Home buyers and sellers sitting tight amid Brexit uncertainty, say surveyors

Uncertainty over Brexit is prompting home buyers and sellers to sit tight in increasing numbers, with fewer people interested in moving and properties now typically taking around four months to sell, according to surveyors.

The number of people looking for a new home fell in November, with a net balance of 21% of surveyors reporting house hunter numbers falling rather than rising, the Royal Institution of Chartered Surveyors (Rics) found.

Many comments attributed the drop-off in buyer numbers to Brexit uncertainty as well as a continued limited choice of properties for sale, Rics said.

It now takes 19 weeks on average for a property to sell after initially being listed, the longest duration seen since this aspect of the survey started in February 2017 and “another sign of challenges in the sales market”, Rics said.

House prices are slipping back, despite the limited number of homes for buyers to choose from.

But Rics said the regional picture remains varied, with house prices falling most notably in London, South East and East Anglia while house prices in the South West, East Midlands and North East are broadly flat.

House price increases are still being seen in Northern Ireland, Scotland, the West Midlands, Wales, Yorkshire and the Humber and the North West.

In general, the number of new properties being listed for sale fell for the fifth month in a row in November.

A net balance of 24% of surveyors reported seeing a fall rather than an increase in new properties coming on the market, marking the fastest pace of decline seen in more than two years.

The lack of new homes up for sale is impacting estate agents’ average stock levels.

Estate agents now have around 42 homes for sale per branch on average.

Rics said that “with little choice for new buyers and fewer people interested in moving”, the number of agreed sales taking place also fell in November, with a net balance of 15% of surveyors seeing sales falling rather than increasing.

In the lettings market, demand from prospective tenants is holding broadly steady, but the number of new homes coming up for rent continues to fall, signalling a continued decline in the supply of fresh rental stock.
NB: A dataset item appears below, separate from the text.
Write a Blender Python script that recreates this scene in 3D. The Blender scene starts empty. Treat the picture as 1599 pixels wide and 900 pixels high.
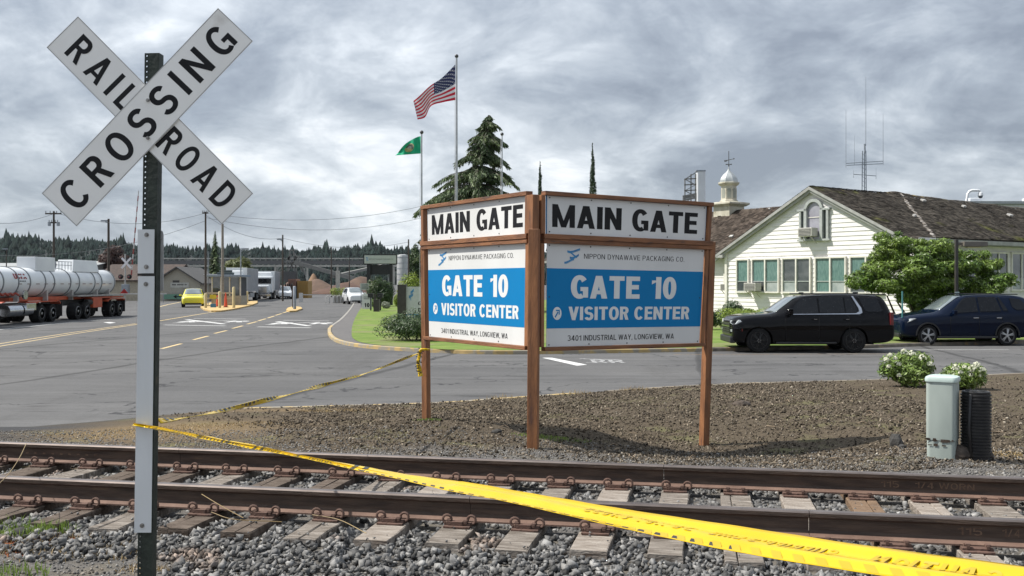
import bpy, bmesh, math, random
import numpy as np
from mathutils import Vector, Matrix

random.seed(7)
RNG = np.random.default_rng(11)
SC = bpy.context.scene
COL = SC.collection
R = math.radians
PI = math.pi

# ------------------------------------------------------------------ camera, sky, sun, exposure
FPX, HY, EYE = 1550.0, 442.0, 2.3          # focal length in photo pixels, horizon row, eye height over the road
cam_d = bpy.data.cameras.new('camera')
cam = bpy.data.objects.new('camera', cam_d)
COL.objects.link(cam)
cam.location = (0, 0, EYE)
cam.rotation_euler = (R(90), 0, 0)
cam_d.sensor_width = 36
cam_d.lens = 36 * FPX / 1599
cam_d.shift_y = -(450 - HY) / 1599
cam_d.clip_start = 0.05
cam_d.clip_end = 9000
SC.camera = cam
SC.view_settings.view_transform = 'Standard'
SC.view_settings.look = 'None'
SC.view_settings.exposure = 0.58
SC.view_settings.gamma = 1
SC.cycles.use_denoising = True
SC.cycles.max_bounces = 6
SC.cycles.adaptive_threshold = 0.008
SC.cycles.transparent_max_bounces = 8

SUN_DIR = Vector((-0.995, 0.06, 0)).normalized()      # towards the sun, seen from above
SUN_EL = R(53)
SUN_VEC = Vector((SUN_DIR.x * math.cos(SUN_EL), SUN_DIR.y * math.cos(SUN_EL), math.sin(SUN_EL)))
sun_d = bpy.data.lights.new('sun', 'SUN')
sun_d.energy = 4.4
sun_d.angle = R(0.6)
sun_d.color = (1.0, 0.955, 0.88)
sun = bpy.data.objects.new('sun', sun_d)
COL.objects.link(sun)
sun.location = SUN_VEC * 50
sun.rotation_euler = SUN_VEC.to_track_quat('Z', 'Y').to_euler()

world = bpy.data.worlds.new('World')
SC.world = world
world.use_nodes = True
wt = world.node_tree
wn, wl = wt.nodes, wt.links
for n in list(wn):
    wn.remove(n)


def wnode(kind, **kw):
    n = wn.new(kind)
    for k, v in kw.items():
        if hasattr(n, k):
            setattr(n, k, v)
        else:
            n.inputs[k].default_value = v
    return n


def wmath(op, a, b=None, c=None):
    n = wn.new('ShaderNodeMath')
    n.operation = op
    for i, v in enumerate((a, b, c)):
        if v is None:
            continue
        if isinstance(v, (int, float)):
            n.inputs[i].default_value = v
        else:
            wl.new(v, n.inputs[i])
    return n.outputs[0]


tc = wn.new('ShaderNodeTexCoord')
sep = wn.new('ShaderNodeSeparateXYZ')
wl.new(tc.outputs['Generated'], sep.inputs[0])
zc = wmath('MAXIMUM', sep.outputs[2], 0.0)
den = wmath('ADD', zc, 0.38)
cx_ = wmath('DIVIDE', sep.outputs[0], den)
cy_ = wmath('DIVIDE', sep.outputs[1], den)
comb = wn.new('ShaderNodeCombineXYZ')
wl.new(cx_, comb.inputs[0])
wl.new(cy_, comb.inputs[1])


def wnoise(scale, detail, rough, dist, off):
    mp = wn.new('ShaderNodeMapping')
    mp.inputs['Location'].default_value = off
    wl.new(comb.outputs[0], mp.inputs[0])
    t = wn.new('ShaderNodeTexNoise')
    t.inputs['Scale'].default_value = scale
    t.inputs['Detail'].default_value = detail
    t.inputs['Roughness'].default_value = rough
    t.inputs['Distortion'].default_value = dist
    wl.new(mp.outputs[0], t.inputs['Vector'])
    return t.outputs[0]


nA = wnoise(1.35, 6, 0.5, 0.35, (3.1, 1.7, 0.4))
nB = wnoise(3.9, 8, 0.6, 0.5, (7.3, 2.2, 4.4))
nC = wnoise(10.0, 7, 0.62, 0.4, (1.3, 9.2, 2.4))
s1 = wmath('MULTIPLY', nA, 0.48)
s2 = wmath('MULTIPLY_ADD', nB, 0.36, s1)
s3 = wmath('MULTIPLY_ADD', nC, 0.16, s2)
ramp = wn.new('ShaderNodeValToRGB')
cr = ramp.color_ramp
cr.elements[0].position = 0.40
cr.elements[0].color = (0.225, 0.255, 0.305, 1)
cr.elements[1].position = 0.62
cr.elements[1].color = (0.82, 0.84, 0.86, 1)
for p_, c_ in ((0.46, (0.320, 0.358, 0.412, 1)), (0.515, (0.440, 0.480, 0.530, 1)), (0.565, (0.60, 0.64, 0.685, 1))):
    e = cr.elements.new(p_)
    e.color = c_
wl.new(s3, ramp.inputs[0])
# an overcast sky is brightest overhead (the CIE sky) and clears a little at the horizon
zen = wmath('MULTIPLY_ADD', zc, 1.0, 0.74)
hor = wmath('POWER', wmath('SUBTRACT', 1.0, zc), 26.0)
zen2 = wmath('MULTIPLY_ADD', hor, 0.55, zen)
vm = wn.new('ShaderNodeVectorMath')
vm.operation = 'SCALE'
wl.new(ramp.outputs[0], vm.inputs[0])
wl.new(wmath('MULTIPLY', zen2, 10.0), vm.inputs['Scale'])
sky = wn.new('ShaderNodeTexSky')
sky.sky_type = 'NISHITA'
sky.sun_disc = False
sky.sun_elevation = SUN_EL
sky.sun_rotation = math.atan2(SUN_DIR.x, SUN_DIR.y)
mixw = wn.new('ShaderNodeMix')
mixw.data_type = 'RGBA'
mixw.inputs[0].default_value = 0.90
wl.new(sky.outputs[0], mixw.inputs[6])
wl.new(vm.outputs[0], mixw.inputs[7])
bg = wn.new('ShaderNodeBackground')
bg.inputs['Strength'].default_value = 0.1
wl.new(mixw.outputs[2], bg.inputs[0])
wout = wn.new('ShaderNodeOutputWorld')
wl.new(bg.outputs[0], wout.inputs[0])


# ------------------------------------------------------------------ helpers
def P(px, py, d):
    return Vector(((px - 799.5) * d / FPX, d, EYE - (py - HY) * d / FPX))


def G(px, py, z=0.0):
    """the point of a horizontal plane at height z that the photo shows at (px, py)"""
    d = (EYE - z) * FPX / (py - HY)
    return Vector(((px - 799.5) * d / FPX, d, z))


def XX(px, d):
    return (px - 799.5) * d / FPX


def ZZ(py, d):
    return EYE - (py - HY) * d / FPX


MATS = {}


def M(name, c1, c2=None, scale=6.0, detail=5.0, rough=0.7, metal=0.0, bump=0.0, bscale=None, spec=0.5,
      coat=0.0, isl=0.0, trans=0.0, stretch=None, emit=0.0, lo=0.35, hi=0.65, c3=None, s3=1.0, p3=0.6):
    if name in MATS:
        return MATS[name]
    m = bpy.data.materials.new(name)
    m.use_nodes = True
    t = m.node_tree
    b = t.nodes['Principled BSDF']
    b.inputs['Roughness'].default_value = rough
    b.inputs['Metallic'].default_value = metal
    b.inputs['Specular IOR Level'].default_value = spec
    b.inputs['Coat Weight'].default_value = coat
    if coat:
        b.inputs['Coat Roughness'].default_value = 0.06
    if trans:
        b.inputs['Transmission Weight'].default_value = trans
    c1 = tuple(c1) + (1,)
    if c2 is None:
        c2 = tuple(x * 0.8 for x in c1[:3])
    c2 = tuple(c2)[:3] + (1,)
    tcn = t.nodes.new('ShaderNodeTexCoord')
    mp = t.nodes.new('ShaderNodeMapping')
    t.links.new(tcn.outputs['Object'], mp.inputs[0])
    if stretch:
        mp.inputs['Scale'].default_value = stretch
    no = t.nodes.new('ShaderNodeTexNoise')
    no.inputs['Scale'].default_value = scale
    no.inputs['Detail'].default_value = detail
    t.links.new(mp.outputs[0], no.inputs['Vector'])
    rp = t.nodes.new('ShaderNodeValToRGB')
    rp.color_ramp.elements[0].position = lo
    rp.color_ramp.elements[1].position = hi
    rp.color_ramp.elements[0].color = c1
    rp.color_ramp.elements[1].color = c2
    t.links.new(no.outputs[0], rp.inputs[0])
    out = rp.outputs[0]
    if c3 is not None:
        n3 = t.nodes.new('ShaderNodeTexNoise')
        n3.inputs['Scale'].default_value = s3
        n3.inputs['Detail'].default_value = 6
        t.links.new(mp.outputs[0], n3.inputs['Vector'])
        r3 = t.nodes.new('ShaderNodeValToRGB')
        r3.color_ramp.elements[0].position = p3
        r3.color_ramp.elements[1].position = min(1.0, p3 + 0.08)
        t.links.new(n3.outputs[0], r3.inputs[0])
        mx = t.nodes.new('ShaderNodeMix')
        mx.data_type = 'RGBA'
        t.links.new(r3.outputs[0], mx.inputs[0])
        t.links.new(out, mx.inputs[6])
        mx.inputs[7].default_value = tuple(c3)[:3] + (1,)
        out = mx.outputs[2]
    if isl:
        ge = t.nodes.new('ShaderNodeNewGeometry')
        mr = t.nodes.new('ShaderNodeMapRange')
        mr.inputs['To Min'].default_value = 1 - isl
        mr.inputs['To Max'].default_value = 1 + isl
        t.links.new(ge.outputs['Random Per Island'], mr.inputs['Value'])
        sc = t.nodes.new('ShaderNodeVectorMath')
        sc.operation = 'SCALE'
        t.links.new(out, sc.inputs[0])
        t.links.new(mr.outputs[0], sc.inputs['Scale'])
        out = sc.outputs[0]
    t.links.new(out, b.inputs['Base Color'])
    if emit:
        t.links.new(out, b.inputs['Emission Color'])
        b.inputs['Emission Strength'].default_value = emit
    if bump:
        bn = t.nodes.new('ShaderNodeTexNoise')
        bn.inputs['Scale'].default_value = bscale or scale * 4
        bn.inputs['Detail'].default_value = 6
        t.links.new(mp.outputs[0], bn.inputs['Vector'])
        bu = t.nodes.new('ShaderNodeBump')
        bu.inputs['Strength'].default_value = bump
        bu.inputs['Distance'].default_value = 0.02
        t.links.new(bn.outputs[0], bu.inputs['Height'])
        t.links.new(bu.outputs[0], b.inputs['Normal'])
    MATS[name] = m
    return m


def leafmat(name, c1, c2, isl=0.35, rough=0.5, tr=0.25):
    """a leaf: a glossy face that also lets a little light through"""
    m = M(name, c1, c2, scale=0.9, rough=rough, isl=isl, spec=0.4)
    t = m.node_tree
    b = t.nodes['Principled BSDF']
    src = b.inputs['Base Color'].links[0].from_socket
    tr_ = t.nodes.new('ShaderNodeBsdfTranslucent')
    t.links.new(src, tr_.inputs[0])
    mx = t.nodes.new('ShaderNodeMixShader')
    mx.inputs[0].default_value = tr
    t.links.new(b.outputs[0], mx.inputs[1])
    t.links.new(tr_.outputs[0], mx.inputs[2])
    t.links.new(mx.outputs[0], t.nodes['Material Output'].inputs[0])
    return m


def props(o, label=None, cat=None, group=None, kind=None):
    if label:
        o['label'] = label
    if cat:
        o['category'] = cat
    if group:
        o['group'] = group
    if kind:
        o['kind'] = kind
    return o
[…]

As a result, rents are expected to rise modestly in the coming months, Rics said.

Rents are expected to outpace house price growth over the next five years, Rics said.

On average, rents are expected to rise by 3.1% per year over the next five years, while house price growth projections stand at 2.3% on the same basis.

Simon Rubinsohn, Rics chief economist said: “It is evident from the feedback to the latest Rics survey that the ongoing uncertainties surrounding how the Brexit process plays out is taking its toll on the housing market.

“Indeed, I can’t recall a previous survey when a single issue has been highlighted by quite so many contributors.

“Caution is visible among both buyers and vendors and where deals are being done, they are taking longer to get over the line.”

Mr Rubinsohn highlighted the risk of political machinations having an impact on the housing development sector “making it even harder to secure the uplift in the building pipeline to address the housing crisis”.

Hew Edgar, Rics head of policy said: “Rics shares the resounding sentiment of frustration from our professionals operating in the UK’s residential sector; and we are not surprised by this month’s outcome.

“Brexit was always going to be a very politically charged debate, but the current style of politics and continuing level of political uncertainty is significantly impacting the housing market and built environment.

“Prior to the referendum, our research indicated that Brexit would only impact the higher end of the residential market, as the lower and middle market areas are domestically driven.

“Now, however, it appears that those looking to buy and sell homes across the price spectrum, as well as those looking to invest in the UK’s residential sector, are putting off decisions until there is more certainty.

“Parliamentarians need to work together to make sure politics, the future deal and our relationship with the EU works for the built environment.”